Mais la politique peut être tragique. Et Marie-George Buffet le mesure chaque jour. À l’automne, elle rêvait encore de conduire une candidature collective qui élargirait l’audience du PCF. Elle avait, dans ce dessein, suggéré de s’entourer de plusieurs personnalités de la gauche antilibérale. En congé de sa fonction de secrétaire nationale, la candidate, qui ne peut compter que sur l’appui de la direction communiste, en est réduite à exorciser son inquiétude : « Quoi qu’il arrive, le PC n’explosera pas en 2007 , assure-t-elle au Parisien . L’avenir des communistes ne dépend pas du score à la présidentielle. » Le fait de rassembler 10 000 à 12 000 personnes à Bercy ­ 15 000, prétend la direction du PCF ­ pour un des plus grands meetings de la campagne devrait en donner la preuve. Mais ce succès de salle, qui ne fait oublier ni les communistes partis soutenir José Bové ni ceux qui renâclent à s’engager dans la campagne, se retrouvera-t-il dans les urnes ? Partisans de Robert Hue et orthodoxes n’y croient guère et préparent leur revanche.
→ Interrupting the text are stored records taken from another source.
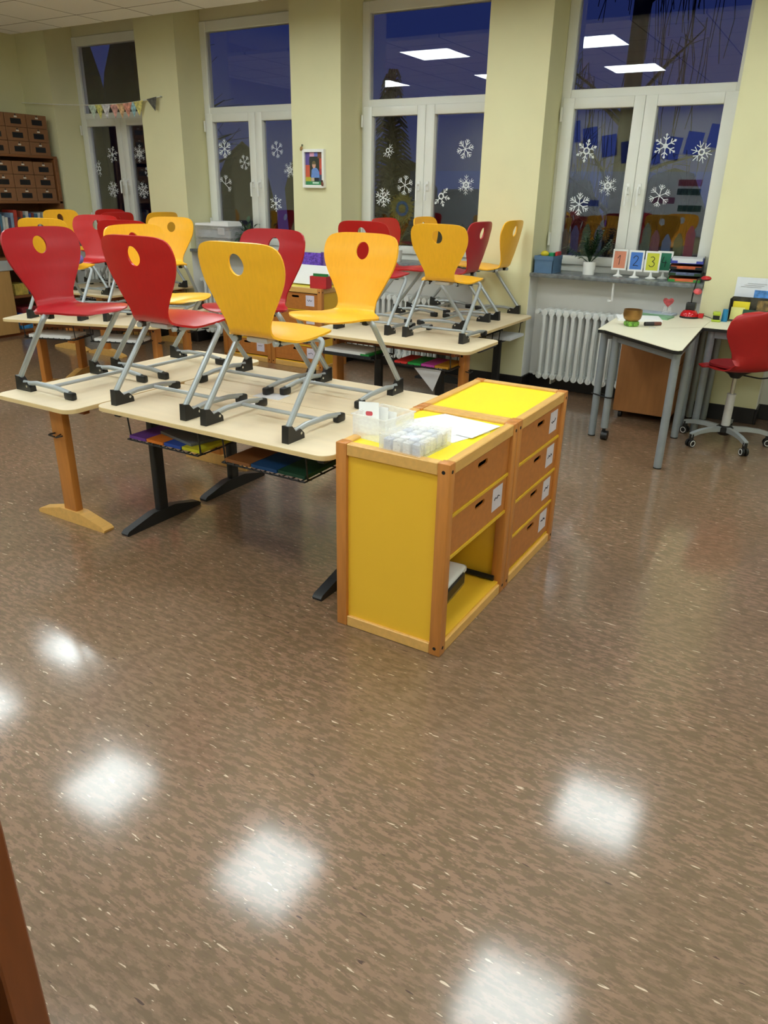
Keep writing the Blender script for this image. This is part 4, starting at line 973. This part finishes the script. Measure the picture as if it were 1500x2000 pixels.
for c, nm, x, zt, wn in PC:
    zb_ = 1.101; w_ = .034
    mb = MB(); mb.prism([(-w_, 0), (w_, 0), (w_, zt-zb_-.055), (.008, zt-zb_), (-.008, zt-zb_), (-w_, zt-zb_-.055)], 0, .0008, frame=((0, 0, 0), (1, 0, 0), (0, 0, 1), (0, -1, 0)))
    o = mb.build('pencil_sticker', film('film_'+nm.replace(' ', '_'), c), None, (x, YG-.001, zb_), smooth=False)
    tag(o, 'dim %s pencil-shaped sticker along the bottom of the %s window' % (nm, wn), 'sticker', 'pencil stickers on the windows')
e = empty('sunflower_sticker', (-3.66, YG-.001, 1.42), 0, 'dim yellow sunflower sticker with blue ring on the third window', 'sticker')
fr = ((0, 0, 0), (1, 0, 0), (0, 0, 1), (0, -1, 0)); st = []
for k in range(40): st.append(((.15 if k % 2 else .105)*math.cos(2*PI*k/40), (.15 if k % 2 else .105)*math.sin(2*PI*k/40)))
c18 = lambda r: [(r*math.cos(2*PI*k/24), r*math.sin(2*PI*k/24)) for k in range(24)]
MB().prism(st, 0, .0008, holes=[list(reversed(c18(.066)))], frame=fr).build('petals', film('film_sun_yellow', (120, 112, 44)), e, smooth=False)
MB().prism(c18(.066), 0, .0008, holes=[list(reversed(c18(.04)))], frame=fr).build('ring', film('film_sun_blue', (52, 88, 130)), e, smooth=False)
MB().prism(c18(.04), 0, .0008, frame=fr).build('centre', film('film_sun_yellow', (120, 112, 44)), e, smooth=False)

# ------------------------------------------------------------------ bunting
e = empty('bunting', (0, 0, 0), 0, 'white string of colourful paper pennants across the first window', 'bunting')
pt = [(-6.24, 6.06, 2.39), (-6.497, 6.035, 2.359), (-6.761, 6.03, 2.343), (-7.293, 6.03, 2.347), (-7.888, 6.03, 2.377), (-8.39, 6.03, 2.408)]
MB().tube(pt, .0045, 6, .1).build('string', mat('white_cord', (236, 234, 222), .8), e)
def zat(x):
    for a, b in zip(pt, pt[1:]):
        if b[0] <= x <= a[0]: return a[2]+(b[2]-a[2])*(x-a[0])/(b[0]-a[0])
    return 2.37
PN = [(-7.22, (196, 222, 196), 'rainbow'), (-7.115, (214, 206, 120), 'yellow'), (-7.013, (222, 210, 232), 'lilac'), (-6.89, (226, 160, 150), 'rainbow red'), (-6.785, (232, 176, 132), 'orange'), (-6.69, (228, 150, 130), 'coral'), (-6.61, (150, 190, 200), 'pale blue'), (-6.53, (210, 200, 120), 'lime'), (-6.337, (92, 90, 84), 'black and white')]
for k, (x, c, nm) in enumerate(PN):
    w_ = .07; h = .135 if k != 8 else .118
    zz = zat(x)
    mb = MB(); mb.prism([(-w_, zat(x-w_)-zz), (w_, zat(x+w_)-zz), (.004 if k != 8 else .04, -h)], 0, .0015, frame=((x, pt[1][1]-.006-.002*(k % 3), zz), (1, 0, 0), (0, 0, 1), (0, -1, 0)))
    p = mb.build('pennant', mat('pennant_'+nm.replace(' ', '_'), c, .7, var=.55, scale=34), e, smooth=False); p['label'] = nm+' patterned pennant'
MB().tube([(-6.24, 6.05, 2.39), (-6.24, 6.072, 2.39)], .006, 8).build('nail', GREYM, e)

# ------------------------------------------------------------------ photo on the pillar
e = empty('wall_photo', (-4.378, YW, 1.742), 0, 'white box frame with a colourful child photo on the second pillar', 'picture')
fx = ((0, 0, 0), (1, 0, 0), (0, 0, 1), (0, -1, 0)); w_, h = .119, .16
MB().prism(rrect(-w_, -h, w_, h, .003), 0, .036, holes=[list(reversed(rrect(-w_+.022, -h+.024, w_-.022, h-.024, .002)))], frame=fx).build('frame', WHITEP, e, smooth=False)
pic = MB().prism(rrect(-w_+.022, -h+.024, w_-.022, h-.024, .002), .012, .016, frame=fx).build('picture', cm('photo_dark', (46, 52, 46), .4), e, smooth=False)
def patch(x0, z0, x1, z1, c, nm, l=0): MB().prism([(x0, z0), (x1, z0), (x1, z1), (x0, z1)], .016, .0164+.0002*l, frame=fx).build(nm, cm('print_%d_%d_%d' % c, c, .5, var=.08), pic, smooth=False)
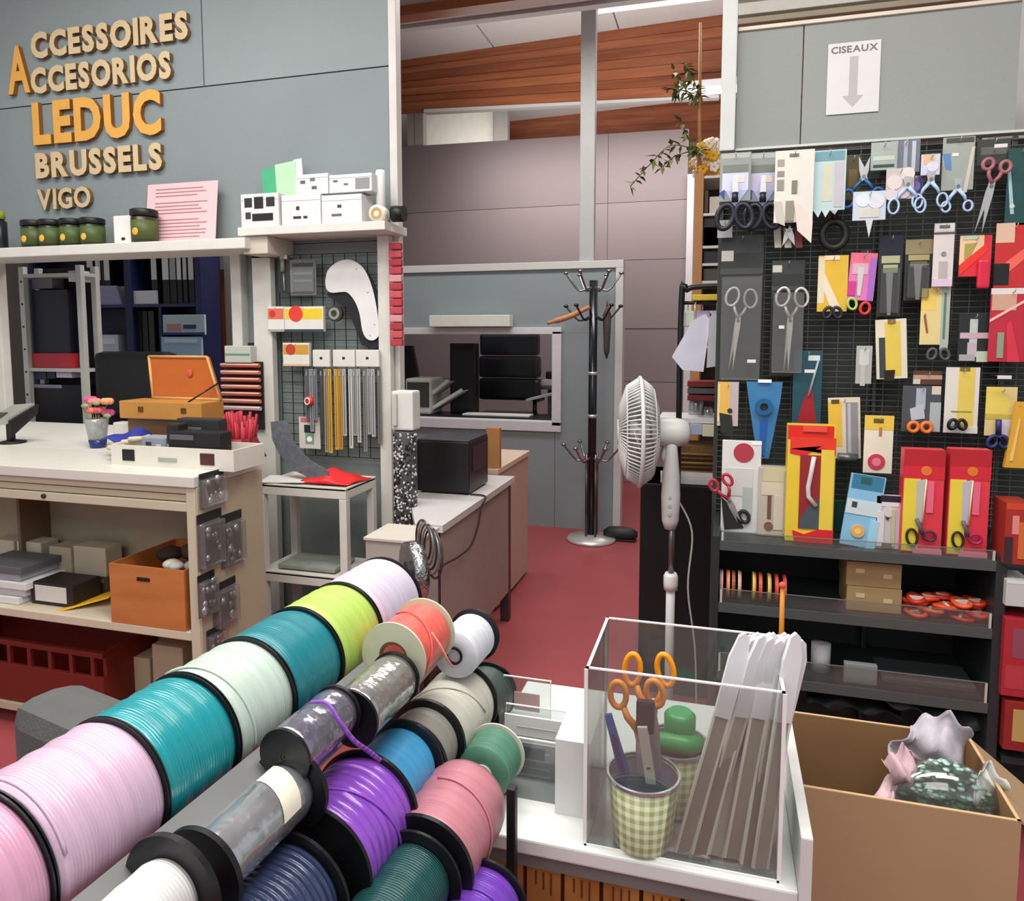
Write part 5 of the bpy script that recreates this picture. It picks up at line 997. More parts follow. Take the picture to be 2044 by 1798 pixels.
t, M, w, h = rack((1632, 510, 1692, 622), 'yellow card with white left edge and black scissor loops', 'DDB53A', [('r', .0, .03, .22, .85, 'DCD2B4'), ('p', [(.2, .3), (.85, 1.0), (.5, 1.0), (.2, .6)], mat('E4D8C0', .5), 'pale_flap'), ('r', .2, .0, .7, .08, 'E8DCBC')], dy=.06)
for s in (-1, 1): MB(M).ring((s * w * .16 + w * .0, -.02, -h * 1.02), .011, .017, .005, s * .4).build('handle', mat('23242E', .4), t)
t, M, w, h = rack((1697, 505, 1750, 600), 'pink and violet card with green and red scissor loops', 'D87AB4', [('r', .0, .0, 1, .22, 'E0708A'), ('r', .75, .1, 1, 1, 'A86AC0'), ('r', .1, .22, .7, .45, 'D8A8B8'), ('p', [(.3, .3), (.55, .3), (.5, .9), (.38, .9)], mat('C8CCC8', .3), 'blade_picture'), ('r', .0, .6, .3, .9, 'C83A8A')], dy=.06, tilt=.06)
MB(M).ring((-w * .3, -.02, -h * 1.08), .012, .017, .004, .3).build('handle', mat('A8D060', .4), t); MB(M).ring((w * .2, -.02, -h * 1.16), .013, .017, .0045, -.1).build('handle', mat('E03A30', .4), t)
for i, (bx, hc, lb) in enumerate((((1752, 470, 1800, 632), '1A1E30', 'black-topped pack with slim silver blade, left of the gold-topped pack'), ((1805, 478, 1860, 600), '8E8460', 'gold-topped pack with slim silver blade'))):
    t, M, w, h = rack(bx, lb, '2C2F2C', [('r', .0, .0, 1, .24, hc), ('r', .12, .25, .88, .34, 'B0B28A' if i == 0 else 'A89C6E'), ('r', .2, .36, .8, .46, 'A8B084' if i == 0 else '6A6448'), ('p', [(.32, .42), (.62, .42), (.58, .98), (.44, .98)], mat('B8BAB8', .3, .4), 'blade'), ('b', .1, .4, .9, .96, .01, clear('D8DAD8', .05, .05))], dy=.06)
t, M, w, h = rack((1862, 446, 1903, 572), 'tall narrow white pack with hang tab', 'D6CFCC', [('r', .05, .0, .95, .12, 'E6E6E2'), ('r', .25, .03, .75, .08, '6A6A66'), ('r', .0, .14, 1, .17, '5A5A58'), ('d', .5, .48, .12, '8A8E88'), ('r', .3, .6, .7, .95, 'B4ACA8'), ('r', .05, .88, .95, 1, 'D8C4D8')], dy=.08)
t, M, w, h = rack((1914, 470, 1978, 552), 'red and cream card with diagonal stripe in second row', 'D8303C', [('p', [(0, 0), (.75, 0), (.75, .25), (0, .75)], mat('E8C8A0', .5), 'cream_corner'), ('p', [(.15, .2), (.55, .18), (.3, .6), (.15, .6)], mat('A89A50', .5), 'olive_patch'), ('p', [(0, .72), (.85, .18), (.85, .4), (0, .98)], mat('E8382C', .45), 'red_stripe'), ('r', .1, .0, .5, .1, 'BCD0B0')], dy=.07)
MB(M).box((w * .05, -.02, -h * 1.3), (w * .45, -.004, -h * .6), .008).build('red_body', mat('D42844', .35), t)
t, M, w, h = rack((1985, 445, 2060, 575), 'red pack with pale top cut by the right picture edge, second row', 'C22E30', [('r', .0, .0, .5, .3, 'D8B8A0'), ('p', [(.3, .6), (1, .3), (1, .45), (.3, .8)], mat('E86A5A', .4), 'light_stripe'), ('r', .0, .62, .4, .95, '1A1C1C')], dy=.07)
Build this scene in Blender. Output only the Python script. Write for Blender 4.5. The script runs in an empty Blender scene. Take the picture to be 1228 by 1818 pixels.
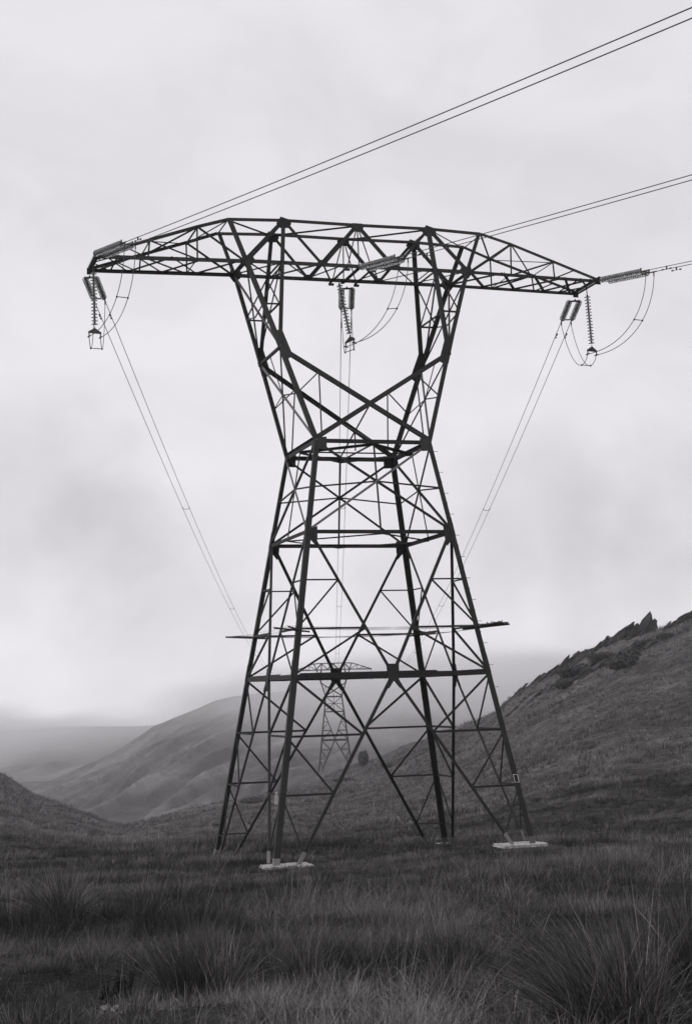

Du coup, la presse communiste dresse le portrait d’une candidate blessée. Elle rappelle « l’esprit d’équipe » dont celle-ci a fait preuve en ouvrant les listes du PCF en 2004 puis en cédant de son temps de parole à la télé pour permettre à toutes les voix progressistes (socialistes du « non », trotskistes, altermondialistes…) qui s’opposaient au projet de constitution européenne de s’exprimer. Et souligne combien elle n’en a pas été « récompensée » puisque beaucoup se sont opposés « à elle lors du choix du candidat antilibéral à la présidentielle » . Les électeurs seront-ils aussi ingrats ?

[^2]: Politis souhaitait réaliser un entretien avec Marie-George Buffet, comme nous l’avons fait avec Dominique Voynet, José Bové et Olivier Besancenot. Nous avons contacté à cette fin, dès le 27 mars, son service de presse et renouvelé notre demande à plusieurs reprises. De la réponse arrachée (plus qu’obtenue), nous déduisons que la candidate de la « gauche populaire et antilibérale » n’avait pas vingt minutes à consacrer, même par téléphone, à nos lecteurs, qui ne doivent être ni populaires ni antilibéraux.